Thomas’s nose for talent helped enormously. But Lee remained the de facto art director, and maintaining the look of Marvel comics fell on his shoulders alone. Near the end of 1965, Lee had asked John Romita to feature Spider-Man in a two-part Daredevil story. Romita didn’t realize it at the time, but it was an audition to replace Steve Ditko on Amazing Spider-Man. When Ditko’s inevitable departure finally happened, the new team hit the ground running. Their very first issue together featured the shocking revelation that the Green Goblin’s secret identity was Norman Osborn, the wealthy industrialist father of Peter Parker’s classmate Harry Osborn. (Rumors circulated that Ditko’s refusal to go along with this dramatic plot twist had been the final point of contention between Lee and Ditko.)

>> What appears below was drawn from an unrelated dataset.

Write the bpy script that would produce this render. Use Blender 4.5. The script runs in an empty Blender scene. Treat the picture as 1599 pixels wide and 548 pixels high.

Romita had preferred working on Daredevil. But he was a team player, a consummate professional happily wearing a crisp white shirt and tie every time he stepped into the office, and anyway he figured the stint was temporary. “I couldn’t believe that a guy would walk away from a successful book that was the second-highest seller at Marvel,” Romita explained to Thomas years later. “I didn’t know Ditko. I assumed he’d do what I would have done—he’d think about how he had given up a top character, and he’d be back. And I was sort of counting the days until I could get back on Daredevil.” Romita was conscientious about making it a smooth transition, copying Ditko’s style as best he could, even using a technical pen for the most faithful mimicry possible.